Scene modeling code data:
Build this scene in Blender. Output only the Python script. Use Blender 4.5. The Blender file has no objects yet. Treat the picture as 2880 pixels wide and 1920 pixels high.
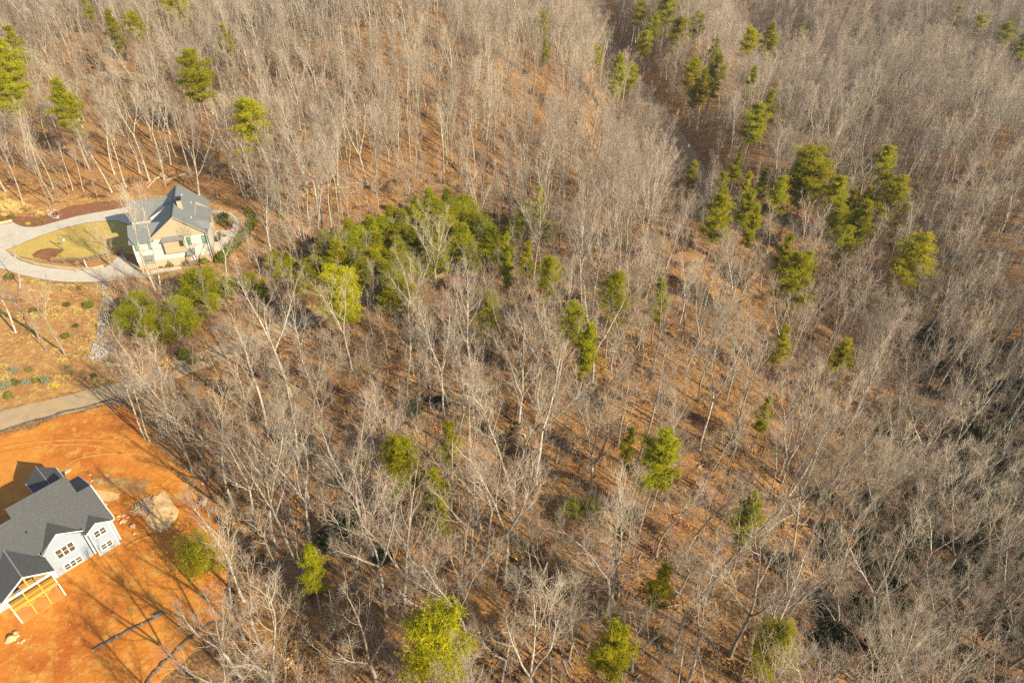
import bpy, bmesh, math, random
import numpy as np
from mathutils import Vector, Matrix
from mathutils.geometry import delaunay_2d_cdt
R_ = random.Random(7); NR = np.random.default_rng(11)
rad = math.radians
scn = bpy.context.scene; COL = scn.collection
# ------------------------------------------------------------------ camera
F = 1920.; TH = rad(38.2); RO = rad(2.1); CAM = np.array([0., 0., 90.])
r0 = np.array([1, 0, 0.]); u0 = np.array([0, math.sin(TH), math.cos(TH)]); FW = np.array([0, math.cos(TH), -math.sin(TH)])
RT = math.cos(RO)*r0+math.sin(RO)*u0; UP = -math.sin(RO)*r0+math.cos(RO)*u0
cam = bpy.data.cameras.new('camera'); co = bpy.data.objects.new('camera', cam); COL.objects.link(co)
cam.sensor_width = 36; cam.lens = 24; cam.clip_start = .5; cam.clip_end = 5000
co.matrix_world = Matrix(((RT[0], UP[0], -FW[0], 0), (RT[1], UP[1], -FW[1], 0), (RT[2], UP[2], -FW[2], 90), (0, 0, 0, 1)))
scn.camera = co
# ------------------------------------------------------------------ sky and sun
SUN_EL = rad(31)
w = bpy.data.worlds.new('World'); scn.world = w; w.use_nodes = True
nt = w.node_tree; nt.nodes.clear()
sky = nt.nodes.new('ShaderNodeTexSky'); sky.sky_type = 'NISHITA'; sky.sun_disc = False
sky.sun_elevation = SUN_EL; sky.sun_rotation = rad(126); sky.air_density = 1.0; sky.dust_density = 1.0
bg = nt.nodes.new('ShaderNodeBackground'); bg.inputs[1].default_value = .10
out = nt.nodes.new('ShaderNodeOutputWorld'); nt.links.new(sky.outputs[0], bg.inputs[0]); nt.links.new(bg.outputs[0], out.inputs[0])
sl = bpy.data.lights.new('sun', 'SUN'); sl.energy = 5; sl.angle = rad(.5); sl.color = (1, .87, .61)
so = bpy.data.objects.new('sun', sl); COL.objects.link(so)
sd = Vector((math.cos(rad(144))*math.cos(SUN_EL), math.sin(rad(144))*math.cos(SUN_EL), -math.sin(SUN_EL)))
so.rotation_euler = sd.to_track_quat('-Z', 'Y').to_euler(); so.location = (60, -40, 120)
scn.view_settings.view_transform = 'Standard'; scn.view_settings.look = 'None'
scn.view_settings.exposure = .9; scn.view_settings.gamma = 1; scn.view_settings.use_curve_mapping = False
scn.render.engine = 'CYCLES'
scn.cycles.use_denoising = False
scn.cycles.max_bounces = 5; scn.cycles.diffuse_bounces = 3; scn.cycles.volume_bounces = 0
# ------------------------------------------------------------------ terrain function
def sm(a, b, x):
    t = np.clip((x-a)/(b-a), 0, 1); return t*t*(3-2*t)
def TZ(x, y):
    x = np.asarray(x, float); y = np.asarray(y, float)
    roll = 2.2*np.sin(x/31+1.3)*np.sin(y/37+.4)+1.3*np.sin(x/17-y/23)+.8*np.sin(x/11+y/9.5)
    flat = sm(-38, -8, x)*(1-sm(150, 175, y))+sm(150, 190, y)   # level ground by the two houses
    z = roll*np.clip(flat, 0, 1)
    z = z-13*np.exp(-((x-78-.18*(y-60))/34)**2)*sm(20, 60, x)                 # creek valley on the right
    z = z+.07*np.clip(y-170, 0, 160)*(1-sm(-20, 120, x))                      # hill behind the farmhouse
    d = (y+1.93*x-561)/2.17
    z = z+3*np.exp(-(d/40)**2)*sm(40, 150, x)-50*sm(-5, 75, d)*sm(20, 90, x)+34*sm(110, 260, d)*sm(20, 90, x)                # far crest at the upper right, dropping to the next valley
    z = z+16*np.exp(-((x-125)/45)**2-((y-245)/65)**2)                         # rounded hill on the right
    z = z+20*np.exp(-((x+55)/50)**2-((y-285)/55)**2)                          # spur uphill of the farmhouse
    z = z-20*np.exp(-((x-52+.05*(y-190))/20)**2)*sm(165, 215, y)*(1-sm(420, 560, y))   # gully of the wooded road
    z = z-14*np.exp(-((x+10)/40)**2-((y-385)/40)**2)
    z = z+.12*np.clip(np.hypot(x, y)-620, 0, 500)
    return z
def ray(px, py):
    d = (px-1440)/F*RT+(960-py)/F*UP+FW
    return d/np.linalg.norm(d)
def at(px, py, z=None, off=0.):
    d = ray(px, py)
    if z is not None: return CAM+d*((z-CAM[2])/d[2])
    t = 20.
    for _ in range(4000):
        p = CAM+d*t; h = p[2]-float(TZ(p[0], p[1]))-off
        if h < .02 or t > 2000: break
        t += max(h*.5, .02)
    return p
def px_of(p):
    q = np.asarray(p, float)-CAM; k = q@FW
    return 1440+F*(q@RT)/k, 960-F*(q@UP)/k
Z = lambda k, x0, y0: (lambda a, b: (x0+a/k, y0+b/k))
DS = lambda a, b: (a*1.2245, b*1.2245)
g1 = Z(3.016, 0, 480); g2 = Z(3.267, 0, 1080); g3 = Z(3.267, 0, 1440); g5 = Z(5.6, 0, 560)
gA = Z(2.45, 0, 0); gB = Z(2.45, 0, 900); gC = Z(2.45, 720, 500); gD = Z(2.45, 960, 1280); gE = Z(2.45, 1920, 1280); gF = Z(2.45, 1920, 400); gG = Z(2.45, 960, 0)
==
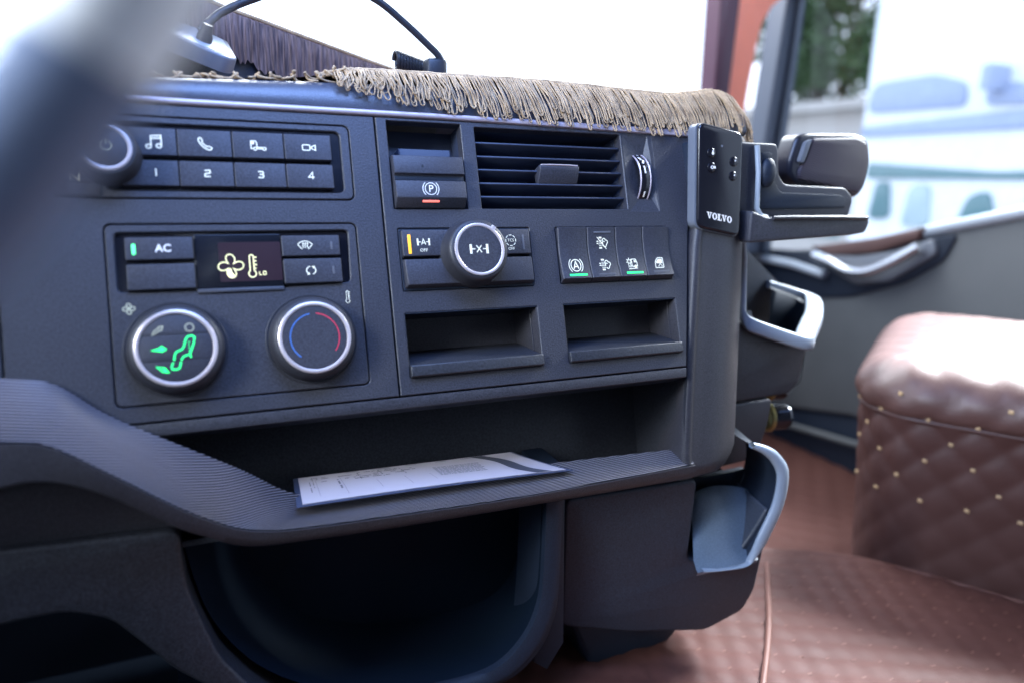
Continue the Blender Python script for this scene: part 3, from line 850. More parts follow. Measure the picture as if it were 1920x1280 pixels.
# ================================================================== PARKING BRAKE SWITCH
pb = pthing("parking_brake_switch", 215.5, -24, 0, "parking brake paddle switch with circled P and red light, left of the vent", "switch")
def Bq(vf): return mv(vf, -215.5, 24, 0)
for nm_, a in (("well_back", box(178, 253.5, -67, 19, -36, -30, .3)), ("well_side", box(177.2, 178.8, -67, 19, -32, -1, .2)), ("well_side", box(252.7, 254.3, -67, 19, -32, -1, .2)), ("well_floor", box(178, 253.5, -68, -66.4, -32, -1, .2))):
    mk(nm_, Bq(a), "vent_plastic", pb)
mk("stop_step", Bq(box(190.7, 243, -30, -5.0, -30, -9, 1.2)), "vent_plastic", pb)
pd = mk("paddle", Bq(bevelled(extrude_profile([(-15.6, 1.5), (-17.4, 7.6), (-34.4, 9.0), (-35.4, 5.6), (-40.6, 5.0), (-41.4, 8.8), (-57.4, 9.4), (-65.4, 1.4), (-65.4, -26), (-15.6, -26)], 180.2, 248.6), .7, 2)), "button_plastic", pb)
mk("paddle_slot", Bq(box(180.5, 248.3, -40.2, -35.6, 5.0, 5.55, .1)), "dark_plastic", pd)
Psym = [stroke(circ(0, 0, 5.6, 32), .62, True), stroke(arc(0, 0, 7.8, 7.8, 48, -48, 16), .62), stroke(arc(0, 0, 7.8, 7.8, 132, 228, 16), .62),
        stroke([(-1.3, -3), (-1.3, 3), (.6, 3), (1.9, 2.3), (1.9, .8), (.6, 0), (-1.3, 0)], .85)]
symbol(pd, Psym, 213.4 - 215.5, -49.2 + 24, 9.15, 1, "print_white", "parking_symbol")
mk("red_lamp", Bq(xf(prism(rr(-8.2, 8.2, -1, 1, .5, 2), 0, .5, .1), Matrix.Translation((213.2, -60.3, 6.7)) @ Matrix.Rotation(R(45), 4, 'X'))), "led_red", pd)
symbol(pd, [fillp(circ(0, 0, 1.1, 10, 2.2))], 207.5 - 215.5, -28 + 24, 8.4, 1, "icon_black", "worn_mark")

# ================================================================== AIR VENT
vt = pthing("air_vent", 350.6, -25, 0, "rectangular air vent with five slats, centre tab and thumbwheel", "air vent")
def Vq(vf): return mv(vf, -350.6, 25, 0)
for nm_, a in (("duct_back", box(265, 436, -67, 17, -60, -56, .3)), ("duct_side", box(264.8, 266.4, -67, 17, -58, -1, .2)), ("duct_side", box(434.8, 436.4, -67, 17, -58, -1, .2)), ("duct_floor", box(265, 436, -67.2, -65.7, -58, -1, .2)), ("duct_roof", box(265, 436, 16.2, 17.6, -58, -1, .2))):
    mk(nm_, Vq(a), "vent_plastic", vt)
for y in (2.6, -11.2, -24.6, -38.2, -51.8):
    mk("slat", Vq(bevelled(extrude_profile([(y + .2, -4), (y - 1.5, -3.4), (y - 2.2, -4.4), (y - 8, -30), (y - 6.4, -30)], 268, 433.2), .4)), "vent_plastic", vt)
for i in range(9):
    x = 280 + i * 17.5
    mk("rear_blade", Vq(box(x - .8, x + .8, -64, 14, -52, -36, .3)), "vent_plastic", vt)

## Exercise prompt
Would you quote everything above from the line containing "Continue the Blender" down to the line containing "symbol(pd, [fillp(circ(0, 0, 1.1, 10, 2.2))], 207.5"? Include both of those lines and nothing else.

## Task response
Continue the Blender Python script for this scene: part 3, from line 850. More parts follow. Measure the picture as if it were 1920x1280 pixels.
# ================================================================== PARKING BRAKE SWITCH
pb = pthing("parking_brake_switch", 215.5, -24, 0, "parking brake paddle switch with circled P and red light, left of the vent", "switch")
def Bq(vf): return mv(vf, -215.5, 24, 0)
for nm_, a in (("well_back", box(178, 253.5, -67, 19, -36, -30, .3)), ("well_side", box(177.2, 178.8, -67, 19, -32, -1, .2)), ("well_side", box(252.7, 254.3, -67, 19, -32, -1, .2)), ("well_floor", box(178, 253.5, -68, -66.4, -32, -1, .2))):
    mk(nm_, Bq(a), "vent_plastic", pb)
mk("stop_step", Bq(box(190.7, 243, -30, -5.0, -30, -9, 1.2)), "vent_plastic", pb)
pd = mk("paddle", Bq(bevelled(extrude_profile([(-15.6, 1.5), (-17.4, 7.6), (-34.4, 9.0), (-35.4, 5.6), (-40.6, 5.0), (-41.4, 8.8), (-57.4, 9.4), (-65.4, 1.4), (-65.4, -26), (-15.6, -26)], 180.2, 248.6), .7, 2)), "button_plastic", pb)
mk("paddle_slot", Bq(box(180.5, 248.3, -40.2, -35.6, 5.0, 5.55, .1)), "dark_plastic", pd)
Psym = [stroke(circ(0, 0, 5.6, 32), .62, True), stroke(arc(0, 0, 7.8, 7.8, 48, -48, 16), .62), stroke(arc(0, 0, 7.8, 7.8, 132, 228, 16), .62),
        stroke([(-1.3, -3), (-1.3, 3), (.6, 3), (1.9, 2.3), (1.9, .8), (.6, 0), (-1.3, 0)], .85)]
symbol(pd, Psym, 213.4 - 215.5, -49.2 + 24, 9.15, 1, "print_white", "parking_symbol")
mk("red_lamp", Bq(xf(prism(rr(-8.2, 8.2, -1, 1, .5, 2), 0, .5, .1), Matrix.Translation((213.2, -60.3, 6.7)) @ Matrix.Rotation(R(45), 4, 'X'))), "led_red", pd)
symbol(pd, [fillp(circ(0, 0, 1.1, 10, 2.2))], 207.5 - 215.5, -28 + 24, 8.4, 1, "icon_black", "worn_mark")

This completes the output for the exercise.